JSD Lab members Han Qiao, Siyi Wu, and Christoph Becker received the Best Paper Award at the 28th ACM SIGCHI Conference on Computer-Supported Cooperative Work & Social Computing (CSCW 2025) in Bergen, Norway. In this blog post, we share some key insights from the paper and we invite you to read more about the paper here:

Han Qiao, Siyi Wu, and Christoph Becker. 2025. “Near Data” and “Far Data” for Urban Sustainability: How Do Community Advocates Envision Data Intermediaries? Proc. ACM Hum.-Comput. Interact. 9, 2, Article CSCW003 (May 2025), 30 pages. https://doi.org/10.1145/3710901

“Near Data” and “Far Data” for Urban Sustainability: How Do Community Advocates Envision Data Intermediaries?, examines how advocates use data in their work and how they envision data intermediaries tools for pursuing more sustainable urban futures. Based on interviews with 17 advocates from 23 community groups, the study introduces the concepts of “near data” and “far data,” identifying pathways for data intermediaries to align data exploration with storytelling, communicate context and uncertainty, and decenter artifacts for relationship-building. The quality of “near” and “far” describes how one relates to the data that they work with. This relationship is fluid, dynamic and relational. Near data and far data identifies two extremes on a spectrum of near and far.
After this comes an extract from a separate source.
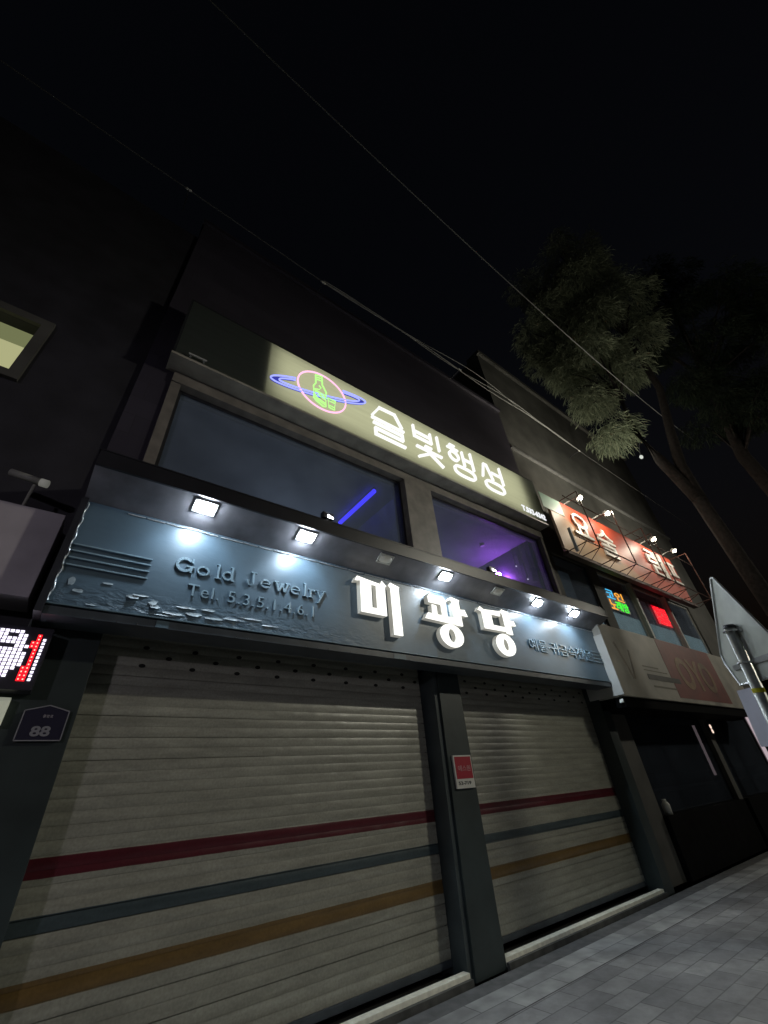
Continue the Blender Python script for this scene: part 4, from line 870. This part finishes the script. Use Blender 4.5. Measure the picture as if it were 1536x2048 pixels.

When one views, makes sense of, or works with data, the distance between the person and the dataset can sit anywhere on the spectrum. Thus this is not a binary categorical distinction. A dataset that is close to someone, might also appear to be far to others. For example, someone living in a neighborhood will likely have a very different relationship to that neighborhood’s active living score than someone encountering the same data from elsewhere. Similarly, a person living with diabetes may feel far closer to data generated by their glucose-monitoring device than someone without that lived experience. When data feels “near,” it is often accompanied by stronger emotional and visceral connections, and can afford a greater sense of agency to act. However, far data can also be valuable and necessary in many situations. Data that is abstracted, aggregated, or distanced can protect privacy, could reduce harm, and support the emotional labour of frontline workers.

We are currently working to further articulate this concept by examining what aspects of data shape how people relate to it. We also explore how reflecting on these relationships can make visible the politics and power embedded in data work, open up new design spaces, and support data practices grounded in data justice and data feminism. We hope to contribute to ongoing efforts to reimagine and pursue urban futures that are more just, sustainable and inclusive.